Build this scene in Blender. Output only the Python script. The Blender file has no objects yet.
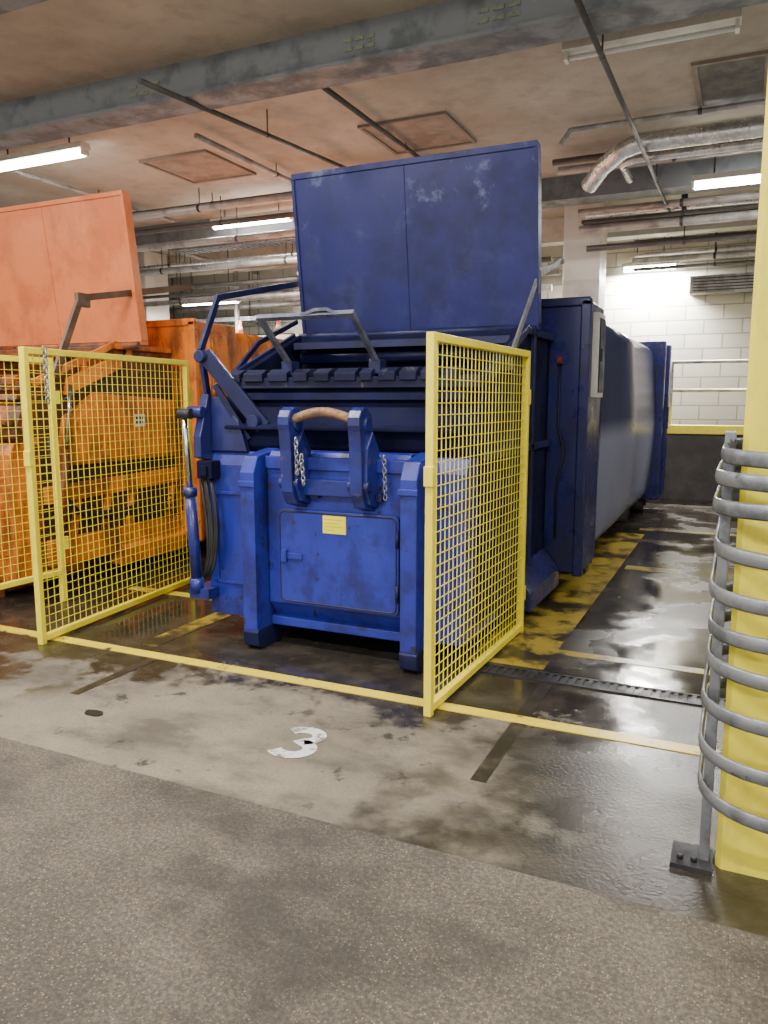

---

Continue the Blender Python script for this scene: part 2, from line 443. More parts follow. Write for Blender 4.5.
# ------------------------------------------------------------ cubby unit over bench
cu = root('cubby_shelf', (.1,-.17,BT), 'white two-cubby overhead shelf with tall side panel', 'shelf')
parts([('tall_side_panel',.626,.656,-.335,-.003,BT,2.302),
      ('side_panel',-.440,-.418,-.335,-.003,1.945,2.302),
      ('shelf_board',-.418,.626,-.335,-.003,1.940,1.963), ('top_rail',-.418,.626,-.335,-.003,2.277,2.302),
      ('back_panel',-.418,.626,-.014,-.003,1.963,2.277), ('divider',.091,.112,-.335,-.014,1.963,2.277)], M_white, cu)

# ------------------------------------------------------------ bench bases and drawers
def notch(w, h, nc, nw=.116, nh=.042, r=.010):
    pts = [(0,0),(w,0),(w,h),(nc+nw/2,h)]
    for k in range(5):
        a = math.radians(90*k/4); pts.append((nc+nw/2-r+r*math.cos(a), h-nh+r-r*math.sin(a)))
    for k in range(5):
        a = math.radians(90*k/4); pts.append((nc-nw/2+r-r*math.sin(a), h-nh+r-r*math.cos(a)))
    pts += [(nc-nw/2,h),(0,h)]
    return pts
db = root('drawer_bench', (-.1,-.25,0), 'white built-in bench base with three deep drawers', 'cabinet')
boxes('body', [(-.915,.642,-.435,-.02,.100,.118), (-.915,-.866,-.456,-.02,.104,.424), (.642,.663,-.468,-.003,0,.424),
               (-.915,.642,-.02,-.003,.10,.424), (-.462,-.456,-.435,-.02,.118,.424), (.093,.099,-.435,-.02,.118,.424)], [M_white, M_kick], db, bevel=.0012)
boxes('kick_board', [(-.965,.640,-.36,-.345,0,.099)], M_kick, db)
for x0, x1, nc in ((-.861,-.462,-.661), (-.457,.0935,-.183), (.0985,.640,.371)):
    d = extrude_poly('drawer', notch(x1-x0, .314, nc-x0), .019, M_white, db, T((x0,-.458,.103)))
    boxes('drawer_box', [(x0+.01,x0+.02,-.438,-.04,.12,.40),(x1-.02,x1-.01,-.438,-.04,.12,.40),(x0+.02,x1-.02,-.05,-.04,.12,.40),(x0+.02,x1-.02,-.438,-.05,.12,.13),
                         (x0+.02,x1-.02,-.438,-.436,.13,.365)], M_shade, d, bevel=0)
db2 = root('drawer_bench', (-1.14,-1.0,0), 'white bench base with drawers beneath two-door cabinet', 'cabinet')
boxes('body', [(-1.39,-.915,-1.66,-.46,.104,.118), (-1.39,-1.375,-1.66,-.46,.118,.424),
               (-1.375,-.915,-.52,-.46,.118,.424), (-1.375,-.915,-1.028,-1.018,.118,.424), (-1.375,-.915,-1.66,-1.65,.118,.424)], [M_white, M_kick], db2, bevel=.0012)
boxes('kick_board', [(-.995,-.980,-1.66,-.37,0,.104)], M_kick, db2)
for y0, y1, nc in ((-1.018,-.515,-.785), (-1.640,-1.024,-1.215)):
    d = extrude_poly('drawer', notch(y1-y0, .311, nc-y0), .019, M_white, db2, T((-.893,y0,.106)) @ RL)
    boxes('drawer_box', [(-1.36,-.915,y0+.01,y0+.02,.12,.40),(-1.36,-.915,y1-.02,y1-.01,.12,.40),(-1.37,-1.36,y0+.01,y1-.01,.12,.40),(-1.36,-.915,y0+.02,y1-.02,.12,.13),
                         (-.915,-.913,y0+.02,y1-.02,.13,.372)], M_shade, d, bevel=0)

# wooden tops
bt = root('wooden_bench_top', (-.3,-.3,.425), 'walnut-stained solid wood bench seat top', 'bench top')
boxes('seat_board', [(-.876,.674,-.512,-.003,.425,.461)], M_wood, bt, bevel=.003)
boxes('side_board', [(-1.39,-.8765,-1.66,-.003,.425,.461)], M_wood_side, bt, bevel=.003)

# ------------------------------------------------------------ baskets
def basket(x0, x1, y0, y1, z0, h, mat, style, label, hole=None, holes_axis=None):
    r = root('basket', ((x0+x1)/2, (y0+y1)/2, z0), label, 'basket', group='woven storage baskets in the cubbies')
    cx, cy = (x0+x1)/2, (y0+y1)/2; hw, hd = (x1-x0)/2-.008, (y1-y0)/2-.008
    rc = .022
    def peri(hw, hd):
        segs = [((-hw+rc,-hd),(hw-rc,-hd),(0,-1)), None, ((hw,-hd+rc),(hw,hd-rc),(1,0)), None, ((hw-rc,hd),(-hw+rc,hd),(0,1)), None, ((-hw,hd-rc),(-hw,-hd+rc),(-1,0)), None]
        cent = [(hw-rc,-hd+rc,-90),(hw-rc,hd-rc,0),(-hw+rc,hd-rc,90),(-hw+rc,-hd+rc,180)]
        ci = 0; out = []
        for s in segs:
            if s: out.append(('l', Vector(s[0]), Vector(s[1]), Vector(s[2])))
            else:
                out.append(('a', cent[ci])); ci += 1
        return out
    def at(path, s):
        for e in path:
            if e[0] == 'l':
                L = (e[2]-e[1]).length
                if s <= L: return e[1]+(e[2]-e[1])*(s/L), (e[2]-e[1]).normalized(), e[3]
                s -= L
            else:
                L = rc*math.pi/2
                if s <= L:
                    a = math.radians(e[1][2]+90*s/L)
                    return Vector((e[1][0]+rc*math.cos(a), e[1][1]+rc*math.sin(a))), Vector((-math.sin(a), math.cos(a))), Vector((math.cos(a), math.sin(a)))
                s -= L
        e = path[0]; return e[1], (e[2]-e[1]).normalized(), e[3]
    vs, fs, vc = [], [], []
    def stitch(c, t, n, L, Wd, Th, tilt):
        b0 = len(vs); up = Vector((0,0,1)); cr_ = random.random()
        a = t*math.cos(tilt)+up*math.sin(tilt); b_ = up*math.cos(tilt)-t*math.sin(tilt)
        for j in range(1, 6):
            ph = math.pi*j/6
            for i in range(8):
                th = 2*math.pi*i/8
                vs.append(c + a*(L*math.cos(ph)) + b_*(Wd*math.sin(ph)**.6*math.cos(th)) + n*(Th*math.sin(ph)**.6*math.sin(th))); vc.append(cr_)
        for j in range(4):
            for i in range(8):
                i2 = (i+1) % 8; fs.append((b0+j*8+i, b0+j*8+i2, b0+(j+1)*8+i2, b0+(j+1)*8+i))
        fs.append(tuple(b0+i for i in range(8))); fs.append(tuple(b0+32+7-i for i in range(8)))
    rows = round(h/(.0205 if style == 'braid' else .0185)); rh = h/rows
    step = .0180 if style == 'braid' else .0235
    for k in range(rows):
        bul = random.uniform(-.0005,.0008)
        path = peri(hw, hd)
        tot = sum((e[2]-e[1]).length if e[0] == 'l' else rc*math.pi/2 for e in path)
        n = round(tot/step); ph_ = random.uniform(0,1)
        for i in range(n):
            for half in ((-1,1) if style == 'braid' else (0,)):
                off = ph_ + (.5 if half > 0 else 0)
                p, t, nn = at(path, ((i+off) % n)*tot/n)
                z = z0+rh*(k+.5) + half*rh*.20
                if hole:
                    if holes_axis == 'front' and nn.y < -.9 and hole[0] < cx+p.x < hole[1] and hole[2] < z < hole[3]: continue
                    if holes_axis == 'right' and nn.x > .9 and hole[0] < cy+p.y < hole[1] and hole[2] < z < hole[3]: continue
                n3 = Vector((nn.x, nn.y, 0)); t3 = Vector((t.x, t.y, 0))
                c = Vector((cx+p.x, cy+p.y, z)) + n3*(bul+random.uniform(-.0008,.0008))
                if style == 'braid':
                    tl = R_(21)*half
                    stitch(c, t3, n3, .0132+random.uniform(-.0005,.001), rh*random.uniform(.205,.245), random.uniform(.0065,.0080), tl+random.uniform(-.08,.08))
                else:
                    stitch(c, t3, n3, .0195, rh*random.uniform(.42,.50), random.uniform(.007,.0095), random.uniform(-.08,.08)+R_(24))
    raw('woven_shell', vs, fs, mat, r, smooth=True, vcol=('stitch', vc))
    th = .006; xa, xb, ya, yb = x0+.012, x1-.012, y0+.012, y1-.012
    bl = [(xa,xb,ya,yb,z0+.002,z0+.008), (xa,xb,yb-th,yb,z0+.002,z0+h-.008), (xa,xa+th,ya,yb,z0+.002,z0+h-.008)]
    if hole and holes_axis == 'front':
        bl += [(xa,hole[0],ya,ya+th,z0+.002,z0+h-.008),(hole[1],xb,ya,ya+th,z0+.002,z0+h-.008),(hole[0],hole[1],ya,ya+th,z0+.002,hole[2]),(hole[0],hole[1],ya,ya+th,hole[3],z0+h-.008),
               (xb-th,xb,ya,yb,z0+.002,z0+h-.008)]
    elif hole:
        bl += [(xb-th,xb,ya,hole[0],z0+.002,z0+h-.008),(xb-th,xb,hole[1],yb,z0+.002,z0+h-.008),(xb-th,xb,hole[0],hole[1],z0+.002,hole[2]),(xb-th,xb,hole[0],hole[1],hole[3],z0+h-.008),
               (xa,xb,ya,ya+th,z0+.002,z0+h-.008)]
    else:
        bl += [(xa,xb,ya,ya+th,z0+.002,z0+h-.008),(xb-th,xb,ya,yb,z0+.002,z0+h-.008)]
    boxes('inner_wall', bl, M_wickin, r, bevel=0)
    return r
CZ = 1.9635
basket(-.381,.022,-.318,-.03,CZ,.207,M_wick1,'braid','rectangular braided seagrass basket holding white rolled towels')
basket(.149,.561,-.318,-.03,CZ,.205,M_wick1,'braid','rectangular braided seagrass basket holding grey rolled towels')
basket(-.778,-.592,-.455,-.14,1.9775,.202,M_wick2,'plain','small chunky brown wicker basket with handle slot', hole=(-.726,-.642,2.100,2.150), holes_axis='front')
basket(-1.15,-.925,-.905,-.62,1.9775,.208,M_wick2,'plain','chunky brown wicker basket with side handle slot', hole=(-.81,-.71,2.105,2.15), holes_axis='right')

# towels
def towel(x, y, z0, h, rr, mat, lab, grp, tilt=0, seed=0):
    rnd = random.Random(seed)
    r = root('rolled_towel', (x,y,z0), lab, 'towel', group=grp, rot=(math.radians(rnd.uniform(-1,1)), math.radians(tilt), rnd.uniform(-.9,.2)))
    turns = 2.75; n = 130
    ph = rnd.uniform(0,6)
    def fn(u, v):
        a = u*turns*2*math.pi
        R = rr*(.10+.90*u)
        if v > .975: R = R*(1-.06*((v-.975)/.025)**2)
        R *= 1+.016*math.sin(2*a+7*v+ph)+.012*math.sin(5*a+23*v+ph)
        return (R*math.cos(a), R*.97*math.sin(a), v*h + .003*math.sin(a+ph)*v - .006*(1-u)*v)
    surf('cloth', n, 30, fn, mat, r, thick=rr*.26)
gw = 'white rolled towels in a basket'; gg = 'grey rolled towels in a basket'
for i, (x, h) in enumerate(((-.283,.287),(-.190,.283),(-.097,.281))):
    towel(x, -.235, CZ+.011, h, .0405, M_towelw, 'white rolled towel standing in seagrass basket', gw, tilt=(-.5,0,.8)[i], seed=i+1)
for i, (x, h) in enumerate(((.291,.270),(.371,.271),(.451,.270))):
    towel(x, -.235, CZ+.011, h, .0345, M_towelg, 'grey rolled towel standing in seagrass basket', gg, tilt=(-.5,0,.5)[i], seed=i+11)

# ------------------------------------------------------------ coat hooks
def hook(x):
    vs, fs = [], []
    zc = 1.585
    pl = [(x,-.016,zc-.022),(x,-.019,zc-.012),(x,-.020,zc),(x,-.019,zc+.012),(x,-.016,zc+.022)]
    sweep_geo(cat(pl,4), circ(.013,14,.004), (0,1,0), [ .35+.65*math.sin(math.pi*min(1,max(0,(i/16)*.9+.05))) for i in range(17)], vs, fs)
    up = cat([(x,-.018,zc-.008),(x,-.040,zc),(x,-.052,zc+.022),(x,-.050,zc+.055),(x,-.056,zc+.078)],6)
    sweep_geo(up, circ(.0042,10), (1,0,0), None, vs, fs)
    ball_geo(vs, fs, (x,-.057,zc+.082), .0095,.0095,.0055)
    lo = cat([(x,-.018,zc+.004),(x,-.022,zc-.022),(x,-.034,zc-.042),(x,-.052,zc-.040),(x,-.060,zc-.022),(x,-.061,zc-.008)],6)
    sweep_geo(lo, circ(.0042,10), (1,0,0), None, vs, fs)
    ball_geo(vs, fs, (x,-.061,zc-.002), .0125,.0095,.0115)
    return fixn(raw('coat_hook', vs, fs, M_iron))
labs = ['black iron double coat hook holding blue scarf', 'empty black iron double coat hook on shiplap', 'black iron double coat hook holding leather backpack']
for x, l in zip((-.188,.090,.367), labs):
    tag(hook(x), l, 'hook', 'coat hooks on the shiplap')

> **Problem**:
Gather and return every line that holds the string "this".

> **Solved problem**:
Build this scene in Blender. Output only the Python script. The Blender file has no objects yet.
Continue the Blender Python script for this scene: part 2, from line 443. More parts follow. Write for Blender 4.5.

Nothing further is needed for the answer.